Transcribe the material in full, exactly as written.

╭──

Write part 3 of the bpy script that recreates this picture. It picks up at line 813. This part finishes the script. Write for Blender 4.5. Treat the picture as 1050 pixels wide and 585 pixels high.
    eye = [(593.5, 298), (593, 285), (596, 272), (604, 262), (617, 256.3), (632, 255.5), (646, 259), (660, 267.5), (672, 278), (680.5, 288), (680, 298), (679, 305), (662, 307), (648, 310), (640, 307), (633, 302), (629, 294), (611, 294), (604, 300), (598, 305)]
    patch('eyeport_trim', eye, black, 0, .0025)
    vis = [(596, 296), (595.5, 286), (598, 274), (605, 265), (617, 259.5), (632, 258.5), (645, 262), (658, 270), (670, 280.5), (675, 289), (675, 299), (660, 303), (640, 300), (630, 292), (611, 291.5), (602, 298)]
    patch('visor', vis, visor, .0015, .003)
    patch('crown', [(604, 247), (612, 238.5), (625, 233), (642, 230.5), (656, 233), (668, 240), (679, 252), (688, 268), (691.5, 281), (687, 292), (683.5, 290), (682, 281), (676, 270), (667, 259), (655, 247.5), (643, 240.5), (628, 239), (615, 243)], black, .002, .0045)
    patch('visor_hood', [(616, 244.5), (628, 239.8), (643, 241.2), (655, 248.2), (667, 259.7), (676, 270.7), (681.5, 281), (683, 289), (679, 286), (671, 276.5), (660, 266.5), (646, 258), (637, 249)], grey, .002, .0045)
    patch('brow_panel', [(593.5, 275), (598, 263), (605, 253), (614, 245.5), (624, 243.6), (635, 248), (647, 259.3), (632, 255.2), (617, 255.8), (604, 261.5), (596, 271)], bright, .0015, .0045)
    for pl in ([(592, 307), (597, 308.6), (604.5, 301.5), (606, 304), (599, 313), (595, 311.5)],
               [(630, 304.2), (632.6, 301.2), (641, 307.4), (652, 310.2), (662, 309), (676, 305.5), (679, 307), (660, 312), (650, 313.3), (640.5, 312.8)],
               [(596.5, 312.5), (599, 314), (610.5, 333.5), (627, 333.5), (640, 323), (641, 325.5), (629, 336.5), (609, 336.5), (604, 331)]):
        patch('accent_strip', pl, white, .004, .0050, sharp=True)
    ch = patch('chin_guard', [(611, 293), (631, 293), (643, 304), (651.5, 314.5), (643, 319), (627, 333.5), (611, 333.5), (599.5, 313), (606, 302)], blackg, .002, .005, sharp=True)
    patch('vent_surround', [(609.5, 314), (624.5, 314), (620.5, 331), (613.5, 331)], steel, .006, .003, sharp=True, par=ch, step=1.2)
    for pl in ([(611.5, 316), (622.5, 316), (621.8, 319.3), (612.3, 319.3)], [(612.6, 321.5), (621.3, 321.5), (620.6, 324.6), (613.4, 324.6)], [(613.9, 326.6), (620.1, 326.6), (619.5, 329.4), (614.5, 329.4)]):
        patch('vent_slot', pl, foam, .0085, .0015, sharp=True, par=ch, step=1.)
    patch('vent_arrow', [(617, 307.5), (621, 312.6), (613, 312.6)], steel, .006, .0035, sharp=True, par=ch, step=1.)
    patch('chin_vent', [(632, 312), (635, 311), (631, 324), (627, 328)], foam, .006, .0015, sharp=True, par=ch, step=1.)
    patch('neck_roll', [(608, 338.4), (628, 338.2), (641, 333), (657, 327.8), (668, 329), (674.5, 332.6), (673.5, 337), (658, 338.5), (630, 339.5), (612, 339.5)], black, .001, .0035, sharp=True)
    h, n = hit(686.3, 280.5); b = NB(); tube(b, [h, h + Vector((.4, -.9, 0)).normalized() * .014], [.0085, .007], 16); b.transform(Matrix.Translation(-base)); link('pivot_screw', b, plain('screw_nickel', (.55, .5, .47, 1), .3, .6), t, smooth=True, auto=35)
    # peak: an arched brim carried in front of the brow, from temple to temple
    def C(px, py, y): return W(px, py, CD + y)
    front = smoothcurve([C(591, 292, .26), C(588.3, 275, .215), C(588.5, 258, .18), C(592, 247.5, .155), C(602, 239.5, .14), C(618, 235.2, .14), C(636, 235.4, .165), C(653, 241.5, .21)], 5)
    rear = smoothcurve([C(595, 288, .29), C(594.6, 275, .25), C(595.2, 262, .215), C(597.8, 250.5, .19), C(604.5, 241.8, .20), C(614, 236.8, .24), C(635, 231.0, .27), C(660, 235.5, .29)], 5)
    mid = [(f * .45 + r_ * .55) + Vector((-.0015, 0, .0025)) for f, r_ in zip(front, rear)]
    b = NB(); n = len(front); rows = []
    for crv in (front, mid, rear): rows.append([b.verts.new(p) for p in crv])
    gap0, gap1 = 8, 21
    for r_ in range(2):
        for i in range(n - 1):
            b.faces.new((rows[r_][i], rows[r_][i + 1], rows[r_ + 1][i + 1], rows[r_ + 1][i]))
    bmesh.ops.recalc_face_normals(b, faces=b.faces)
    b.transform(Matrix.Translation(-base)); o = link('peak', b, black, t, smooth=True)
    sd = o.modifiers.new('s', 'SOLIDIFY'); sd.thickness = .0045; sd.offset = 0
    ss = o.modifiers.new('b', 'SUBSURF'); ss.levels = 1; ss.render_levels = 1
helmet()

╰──

_Output below_
Write part 3 of the bpy script that recreates this picture. It picks up at line 813. This part finishes the script. Write for Blender 4.5. Treat the picture as 1050 pixels wide and 585 pixels high.
    eye = [(593.5, 298), (593, 285), (596, 272), (604, 262), (617, 256.3), (632, 255.5), (646, 259), (660, 267.5), (672, 278), (680.5, 288), (680, 298), (679, 305), (662, 307), (648, 310), (640, 307), (633, 302), (629, 294), (611, 294), (604, 300), (598, 305)]
    patch('eyeport_trim', eye, black, 0, .0025)
    vis = [(596, 296), (595.5, 286), (598, 274), (605, 265), (617, 259.5), (632, 258.5), (645, 262), (658, 270), (670, 280.5), (675, 289), (675, 299), (660, 303), (640, 300), (630, 292), (611, 291.5), (602, 298)]
    patch('visor', vis, visor, .0015, .003)
    patch('crown', [(604, 247), (612, 238.5), (625, 233), (642, 230.5), (656, 233), (668, 240), (679, 252), (688, 268), (691.5, 281), (687, 292), (683.5, 290), (682, 281), (676, 270), (667, 259), (655, 247.5), (643, 240.5), (628, 239), (615, 243)], black, .002, .0045)
    patch('visor_hood', [(616, 244.5), (628, 239.8), (643, 241.2), (655, 248.2), (667, 259.7), (676, 270.7), (681.5, 281), (683, 289), (679, 286), (671, 276.5), (660, 266.5), (646, 258), (637, 249)], grey, .002, .0045)
    patch('brow_panel', [(593.5, 275), (598, 263), (605, 253), (614, 245.5), (624, 243.6), (635, 248), (647, 259.3), (632, 255.2), (617, 255.8), (604, 261.5), (596, 271)], bright, .0015, .0045)
    for pl in ([(592, 307), (597, 308.6), (604.5, 301.5), (606, 304), (599, 313), (595, 311.5)],
               [(630, 304.2), (632.6, 301.2), (641, 307.4), (652, 310.2), (662, 309), (676, 305.5), (679, 307), (660, 312), (650, 313.3), (640.5, 312.8)],
               [(596.5, 312.5), (599, 314), (610.5, 333.5), (627, 333.5), (640, 323), (641, 325.5), (629, 336.5), (609, 336.5), (604, 331)]):
        patch('accent_strip', pl, white, .004, .0050, sharp=True)
    ch = patch('chin_guard', [(611, 293), (631, 293), (643, 304), (651.5, 314.5), (643, 319), (627, 333.5), (611, 333.5), (599.5, 313), (606, 302)], blackg, .002, .005, sharp=True)
    patch('vent_surround', [(609.5, 314), (624.5, 314), (620.5, 331), (613.5, 331)], steel, .006, .003, sharp=True, par=ch, step=1.2)
    for pl in ([(611.5, 316), (622.5, 316), (621.8, 319.3), (612.3, 319.3)], [(612.6, 321.5), (621.3, 321.5), (620.6, 324.6), (613.4, 324.6)], [(613.9, 326.6), (620.1, 326.6), (619.5, 329.4), (614.5, 329.4)]):
        patch('vent_slot', pl, foam, .0085, .0015, sharp=True, par=ch, step=1.)
    patch('vent_arrow', [(617, 307.5), (621, 312.6), (613, 312.6)], steel, .006, .0035, sharp=True, par=ch, step=1.)
    patch('chin_vent', [(632, 312), (635, 311), (631, 324), (627, 328)], foam, .006, .0015, sharp=True, par=ch, step=1.)
    patch('neck_roll', [(608, 338.4), (628, 338.2), (641, 333), (657, 327.8), (668, 329), (674.5, 332.6), (673.5, 337), (658, 338.5), (630, 339.5), (612, 339.5)], black, .001, .0035, sharp=True)
    h, n = hit(686.3, 280.5); b = NB(); tube(b, [h, h + Vector((.4, -.9, 0)).normalized() * .014], [.0085, .007], 16); b.transform(Matrix.Translation(-base)); link('pivot_screw', b, plain('screw_nickel', (.55, .5, .47, 1), .3, .6), t, smooth=True, auto=35)
    # peak: an arched brim carried in front of the brow, from temple to temple
    def C(px, py, y): return W(px, py, CD + y)
    front = smoothcurve([C(591, 292, .26), C(588.3, 275, .215), C(588.5, 258, .18), C(592, 247.5, .155), C(602, 239.5, .14), C(618, 235.2, .14), C(636, 235.4, .165), C(653, 241.5, .21)], 5)
    rear = smoothcurve([C(595, 288, .29), C(594.6, 275, .25), C(595.2, 262, .215), C(597.8, 250.5, .19), C(604.5, 241.8, .20), C(614, 236.8, .24), C(635, 231.0, .27), C(660, 235.5, .29)], 5)
    mid = [(f * .45 + r_ * .55) + Vector((-.0015, 0, .0025)) for f, r_ in zip(front, rear)]
    b = NB(); n = len(front); rows = []
    for crv in (front, mid, rear): rows.append([b.verts.new(p) for p in crv])
    gap0, gap1 = 8, 21
    for r_ in range(2):
        for i in range(n - 1):
            b.faces.new((rows[r_][i], rows[r_][i + 1], rows[r_ + 1][i + 1], rows[r_ + 1][i]))
    bmesh.ops.recalc_face_normals(b, faces=b.faces)
    b.transform(Matrix.Translation(-base)); o = link('peak', b, black, t, smooth=True)
    sd = o.modifiers.new('s', 'SOLIDIFY'); sd.thickness = .0045; sd.offset = 0
    ss = o.modifiers.new('b', 'SUBSURF'); ss.levels = 1; ss.render_levels = 1
helmet()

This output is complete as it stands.